昨日16日に台風6号の直撃を受けた沖縄周辺の島々は、記録的な大雨に見舞われたようです。16日午前には2回に渡って今年初めての
記録的短時間大雨情報が発令され、それぞれ解析雨量が1時間あたり100mmを越しています。記事末に気象庁サイトからの引用で、16日9:00から1時間ごと、13:00までの降水レーダー画像を掲載しました。記録的短時間大雨情報が発令されたのは去年11月以来です。
今日あらためてアメダスの記録やランクを見てみると、1時間降水量、3時間降水量、24時間降水量、48時間降水量、72時間降水量、日降水量各項目の日最大値が観測史上1位を更新していました。こんなにいっぺんに更新されたのは久しぶりでしょうか。グラフからも分かりますが、沖縄本島北部のやんばるにある「奥」地方では72時間降水量がなんと564.0mmを記録しています。

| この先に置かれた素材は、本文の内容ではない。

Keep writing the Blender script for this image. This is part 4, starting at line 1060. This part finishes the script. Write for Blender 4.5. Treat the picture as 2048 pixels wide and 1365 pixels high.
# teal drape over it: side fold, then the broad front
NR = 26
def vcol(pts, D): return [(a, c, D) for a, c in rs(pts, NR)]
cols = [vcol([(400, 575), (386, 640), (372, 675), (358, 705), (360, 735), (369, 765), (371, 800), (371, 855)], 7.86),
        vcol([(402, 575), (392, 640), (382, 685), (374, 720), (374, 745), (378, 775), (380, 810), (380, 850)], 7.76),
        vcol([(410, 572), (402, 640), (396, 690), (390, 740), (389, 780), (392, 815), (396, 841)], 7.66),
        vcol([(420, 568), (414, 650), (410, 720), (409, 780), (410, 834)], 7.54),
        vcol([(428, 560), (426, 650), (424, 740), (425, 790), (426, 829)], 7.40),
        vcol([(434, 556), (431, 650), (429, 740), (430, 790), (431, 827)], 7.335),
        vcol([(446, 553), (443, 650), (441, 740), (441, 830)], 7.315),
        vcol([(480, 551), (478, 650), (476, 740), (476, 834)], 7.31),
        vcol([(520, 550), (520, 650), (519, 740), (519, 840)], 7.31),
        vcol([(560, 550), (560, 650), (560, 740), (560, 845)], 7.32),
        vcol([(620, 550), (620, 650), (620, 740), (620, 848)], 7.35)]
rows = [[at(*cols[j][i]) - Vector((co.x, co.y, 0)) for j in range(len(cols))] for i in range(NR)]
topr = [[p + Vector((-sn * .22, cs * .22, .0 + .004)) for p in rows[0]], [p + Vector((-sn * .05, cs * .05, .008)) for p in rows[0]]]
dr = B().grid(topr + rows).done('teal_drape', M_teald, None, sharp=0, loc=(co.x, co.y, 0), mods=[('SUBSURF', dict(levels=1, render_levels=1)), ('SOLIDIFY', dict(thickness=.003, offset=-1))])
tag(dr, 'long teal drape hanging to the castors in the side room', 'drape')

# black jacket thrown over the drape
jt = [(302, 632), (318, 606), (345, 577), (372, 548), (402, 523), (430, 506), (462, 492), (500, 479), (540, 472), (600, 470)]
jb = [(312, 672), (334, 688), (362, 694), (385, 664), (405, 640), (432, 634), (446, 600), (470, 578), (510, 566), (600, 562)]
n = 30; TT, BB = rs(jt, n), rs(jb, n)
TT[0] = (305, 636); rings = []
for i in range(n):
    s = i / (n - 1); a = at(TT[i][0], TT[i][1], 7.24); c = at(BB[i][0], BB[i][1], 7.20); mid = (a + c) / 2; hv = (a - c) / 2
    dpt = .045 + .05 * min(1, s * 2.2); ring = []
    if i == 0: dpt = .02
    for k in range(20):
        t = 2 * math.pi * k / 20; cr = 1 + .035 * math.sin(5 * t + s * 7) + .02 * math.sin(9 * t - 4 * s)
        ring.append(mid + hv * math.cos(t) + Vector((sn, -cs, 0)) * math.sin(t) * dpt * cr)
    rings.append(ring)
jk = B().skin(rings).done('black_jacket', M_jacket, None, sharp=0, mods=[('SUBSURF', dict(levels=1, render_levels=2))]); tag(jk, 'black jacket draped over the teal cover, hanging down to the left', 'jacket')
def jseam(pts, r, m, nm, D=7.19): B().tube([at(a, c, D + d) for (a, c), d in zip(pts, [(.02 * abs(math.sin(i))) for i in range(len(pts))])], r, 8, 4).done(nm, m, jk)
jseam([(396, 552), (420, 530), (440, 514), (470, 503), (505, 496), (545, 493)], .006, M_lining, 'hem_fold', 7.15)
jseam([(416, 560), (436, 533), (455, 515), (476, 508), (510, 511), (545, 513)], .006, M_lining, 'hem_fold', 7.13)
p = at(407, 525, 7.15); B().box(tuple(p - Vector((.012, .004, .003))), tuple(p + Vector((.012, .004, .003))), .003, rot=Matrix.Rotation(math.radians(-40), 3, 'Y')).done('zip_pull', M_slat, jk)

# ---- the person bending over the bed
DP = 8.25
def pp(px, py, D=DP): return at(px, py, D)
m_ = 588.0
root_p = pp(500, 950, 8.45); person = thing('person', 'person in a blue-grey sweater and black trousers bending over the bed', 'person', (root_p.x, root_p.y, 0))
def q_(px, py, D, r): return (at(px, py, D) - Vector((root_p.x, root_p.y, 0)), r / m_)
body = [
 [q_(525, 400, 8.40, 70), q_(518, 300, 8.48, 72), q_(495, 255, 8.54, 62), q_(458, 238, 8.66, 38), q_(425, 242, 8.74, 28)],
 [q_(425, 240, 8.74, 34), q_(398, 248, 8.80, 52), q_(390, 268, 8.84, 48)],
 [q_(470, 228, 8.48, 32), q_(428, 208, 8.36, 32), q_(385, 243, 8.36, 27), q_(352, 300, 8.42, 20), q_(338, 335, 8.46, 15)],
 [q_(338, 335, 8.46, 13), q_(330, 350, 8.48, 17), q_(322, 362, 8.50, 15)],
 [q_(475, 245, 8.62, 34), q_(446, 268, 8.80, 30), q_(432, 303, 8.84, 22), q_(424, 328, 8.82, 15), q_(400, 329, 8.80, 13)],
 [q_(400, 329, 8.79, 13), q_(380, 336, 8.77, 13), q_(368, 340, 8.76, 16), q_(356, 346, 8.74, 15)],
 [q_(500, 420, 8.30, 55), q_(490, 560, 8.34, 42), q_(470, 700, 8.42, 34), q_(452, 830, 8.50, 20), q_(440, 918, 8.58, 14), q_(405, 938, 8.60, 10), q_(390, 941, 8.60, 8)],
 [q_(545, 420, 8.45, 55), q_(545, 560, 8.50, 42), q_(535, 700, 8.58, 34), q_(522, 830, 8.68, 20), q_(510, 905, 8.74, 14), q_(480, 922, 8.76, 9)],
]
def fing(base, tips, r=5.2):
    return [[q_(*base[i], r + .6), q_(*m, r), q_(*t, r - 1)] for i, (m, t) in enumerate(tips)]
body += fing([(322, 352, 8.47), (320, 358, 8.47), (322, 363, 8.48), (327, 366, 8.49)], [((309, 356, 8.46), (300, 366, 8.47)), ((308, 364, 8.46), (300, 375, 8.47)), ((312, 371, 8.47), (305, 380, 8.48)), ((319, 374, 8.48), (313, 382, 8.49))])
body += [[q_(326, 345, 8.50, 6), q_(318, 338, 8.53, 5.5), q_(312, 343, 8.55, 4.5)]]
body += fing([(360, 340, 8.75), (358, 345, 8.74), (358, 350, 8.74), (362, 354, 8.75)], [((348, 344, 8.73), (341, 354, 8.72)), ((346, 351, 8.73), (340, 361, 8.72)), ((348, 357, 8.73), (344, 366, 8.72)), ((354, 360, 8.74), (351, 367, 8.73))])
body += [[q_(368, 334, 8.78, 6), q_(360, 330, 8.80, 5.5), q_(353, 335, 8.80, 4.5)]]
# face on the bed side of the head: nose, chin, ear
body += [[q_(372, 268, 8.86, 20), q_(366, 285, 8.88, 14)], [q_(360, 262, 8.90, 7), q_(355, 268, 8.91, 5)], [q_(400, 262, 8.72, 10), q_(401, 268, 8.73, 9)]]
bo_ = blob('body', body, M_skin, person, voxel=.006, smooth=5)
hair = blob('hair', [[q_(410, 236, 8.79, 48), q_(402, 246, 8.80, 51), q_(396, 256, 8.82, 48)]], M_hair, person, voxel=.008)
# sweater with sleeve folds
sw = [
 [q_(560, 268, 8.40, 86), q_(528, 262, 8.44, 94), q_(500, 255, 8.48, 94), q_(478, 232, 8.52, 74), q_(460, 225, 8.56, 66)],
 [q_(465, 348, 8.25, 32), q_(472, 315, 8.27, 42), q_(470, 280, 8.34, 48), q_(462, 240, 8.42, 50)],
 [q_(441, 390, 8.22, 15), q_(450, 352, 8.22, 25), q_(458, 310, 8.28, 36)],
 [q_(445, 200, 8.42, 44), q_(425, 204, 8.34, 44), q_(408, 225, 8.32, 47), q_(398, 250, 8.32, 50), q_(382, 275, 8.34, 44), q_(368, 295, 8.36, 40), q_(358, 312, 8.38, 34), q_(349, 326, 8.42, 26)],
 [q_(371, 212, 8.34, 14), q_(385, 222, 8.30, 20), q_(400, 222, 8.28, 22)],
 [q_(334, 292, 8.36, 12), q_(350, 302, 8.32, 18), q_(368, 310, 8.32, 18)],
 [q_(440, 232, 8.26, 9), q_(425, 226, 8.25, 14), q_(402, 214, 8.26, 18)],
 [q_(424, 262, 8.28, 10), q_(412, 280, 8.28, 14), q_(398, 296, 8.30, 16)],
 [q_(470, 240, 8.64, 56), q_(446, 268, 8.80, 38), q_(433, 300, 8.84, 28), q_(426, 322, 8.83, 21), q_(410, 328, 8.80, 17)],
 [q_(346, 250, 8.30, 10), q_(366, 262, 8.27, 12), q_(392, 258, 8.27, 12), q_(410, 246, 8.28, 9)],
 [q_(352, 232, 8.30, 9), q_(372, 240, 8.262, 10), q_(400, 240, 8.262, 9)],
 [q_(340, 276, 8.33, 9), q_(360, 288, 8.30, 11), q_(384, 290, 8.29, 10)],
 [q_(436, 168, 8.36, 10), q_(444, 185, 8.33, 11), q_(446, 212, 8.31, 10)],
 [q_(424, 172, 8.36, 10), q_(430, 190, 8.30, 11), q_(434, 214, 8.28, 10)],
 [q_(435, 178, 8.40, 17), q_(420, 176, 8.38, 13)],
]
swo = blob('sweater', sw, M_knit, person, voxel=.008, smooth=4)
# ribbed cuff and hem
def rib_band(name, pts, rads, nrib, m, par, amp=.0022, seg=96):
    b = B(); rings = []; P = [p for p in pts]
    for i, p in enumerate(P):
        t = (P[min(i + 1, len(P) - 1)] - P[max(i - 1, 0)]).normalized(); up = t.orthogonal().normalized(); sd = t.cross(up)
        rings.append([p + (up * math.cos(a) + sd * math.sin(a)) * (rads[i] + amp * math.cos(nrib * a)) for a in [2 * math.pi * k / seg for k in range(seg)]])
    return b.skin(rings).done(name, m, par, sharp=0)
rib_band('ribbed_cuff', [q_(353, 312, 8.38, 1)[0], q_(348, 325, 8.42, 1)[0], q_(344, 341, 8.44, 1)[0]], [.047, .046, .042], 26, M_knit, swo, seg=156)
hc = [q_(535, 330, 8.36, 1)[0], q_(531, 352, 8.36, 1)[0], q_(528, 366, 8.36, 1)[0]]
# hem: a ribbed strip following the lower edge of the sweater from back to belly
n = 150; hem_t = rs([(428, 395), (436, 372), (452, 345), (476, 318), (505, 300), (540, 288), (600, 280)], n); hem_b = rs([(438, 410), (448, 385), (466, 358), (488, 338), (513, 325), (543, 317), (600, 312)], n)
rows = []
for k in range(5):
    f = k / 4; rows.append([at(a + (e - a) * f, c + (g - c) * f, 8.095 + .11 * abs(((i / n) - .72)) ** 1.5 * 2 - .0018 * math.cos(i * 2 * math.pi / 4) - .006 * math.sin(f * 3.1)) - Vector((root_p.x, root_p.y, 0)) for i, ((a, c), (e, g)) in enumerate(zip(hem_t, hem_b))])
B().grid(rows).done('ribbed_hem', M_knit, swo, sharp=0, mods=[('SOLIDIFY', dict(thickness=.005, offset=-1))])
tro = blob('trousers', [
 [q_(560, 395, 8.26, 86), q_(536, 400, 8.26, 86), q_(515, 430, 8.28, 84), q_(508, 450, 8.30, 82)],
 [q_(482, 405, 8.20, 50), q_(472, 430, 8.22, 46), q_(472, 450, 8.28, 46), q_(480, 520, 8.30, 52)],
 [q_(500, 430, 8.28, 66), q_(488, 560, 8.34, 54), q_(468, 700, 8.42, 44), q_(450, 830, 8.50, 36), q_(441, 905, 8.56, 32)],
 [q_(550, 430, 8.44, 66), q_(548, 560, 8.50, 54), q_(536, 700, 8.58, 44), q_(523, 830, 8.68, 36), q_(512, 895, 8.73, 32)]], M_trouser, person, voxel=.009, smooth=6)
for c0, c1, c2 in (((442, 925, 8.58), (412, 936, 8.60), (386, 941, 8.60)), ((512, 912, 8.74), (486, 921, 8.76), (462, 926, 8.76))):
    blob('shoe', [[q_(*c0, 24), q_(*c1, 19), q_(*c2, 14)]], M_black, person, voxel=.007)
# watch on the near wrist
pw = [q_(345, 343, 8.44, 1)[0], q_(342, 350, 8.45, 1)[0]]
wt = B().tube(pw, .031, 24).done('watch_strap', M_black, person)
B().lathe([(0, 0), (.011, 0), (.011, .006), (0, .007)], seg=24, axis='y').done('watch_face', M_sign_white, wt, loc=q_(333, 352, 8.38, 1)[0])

アメダス降水10分間隔観測値を使ってグラフにしたのが左のふたつの図です。昨年記録された
九州北部豪雨や
秋田豪雨、そして
奄美豪雨などの各記事に同じスケールのグラフがありますので比較してみてください。降水量の増加速度(積算雨量グラフの勾配)は九州北部豪雨に引けを取りませんね。
沖縄の島々は海に囲まれ「水が豊富」といったイメージを勝手に持ってしまいますが、島幅が小さくて山から海岸まで距離のない立地のため川も短く、多量の降雨があってもすぐ海へ流出してしまいます。ダムや貯水池などによる「淡水の保持」はとても重要な課題だと聞きます。今年は梅雨入り以来史上最低レベルの貯水率でしたが、昨日の雨で一気に回復したようですね。右下図は沖縄県企業局サイトからの引用で、本日0時時点の貯水状況。

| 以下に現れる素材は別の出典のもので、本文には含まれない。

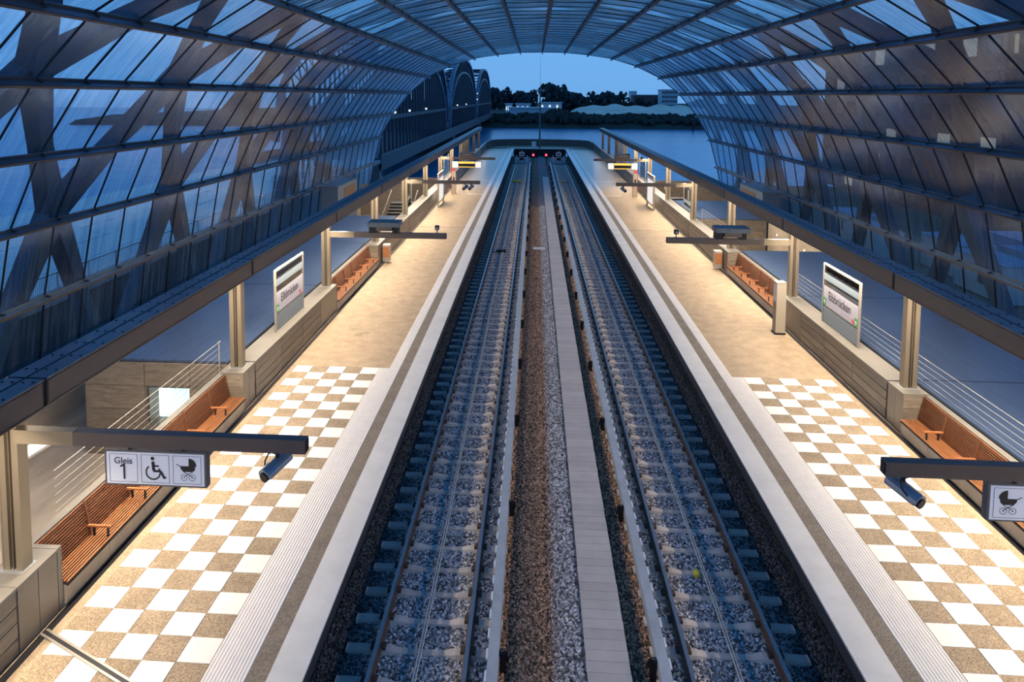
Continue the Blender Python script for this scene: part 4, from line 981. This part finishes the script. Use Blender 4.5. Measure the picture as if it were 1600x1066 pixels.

沖縄では国管理9施設、県管理1施設、企業局管理1施設の合計11のダムがあるそうですが、全ダム合計の貯水率は67.5%でした。今年一番低かったのは6月14日の44.3%で、これは夏場の統計記録として過去二番目に少ない量。ちょうど左上グラフのスタート時に一番少なかったわけです。(※記録が残る過去でもっとも少なかったのは2009年6月11日の43.0%。)でも回復したとは言え、たまたま台風が近くに来たおかげなので、将来の約束はできません。現状でもまだまだ平年値を下回っていますから。
例年だと5月のゴールデンウィークを皮切りに、7月頃まで沖縄各地でハーリー祭が行われますが、昨日の台風で中止や延期になったものがたくさんあったようです。何はともあれ、災害事故がなく、農業被害もなく、無事に過ごせる夏になってほしいですね。
なお、台湾南西の海上にはもう次の熱帯低気圧が発生して、同じようなコースを辿り始めています。お近くの方はくれぐれも油断しませんように。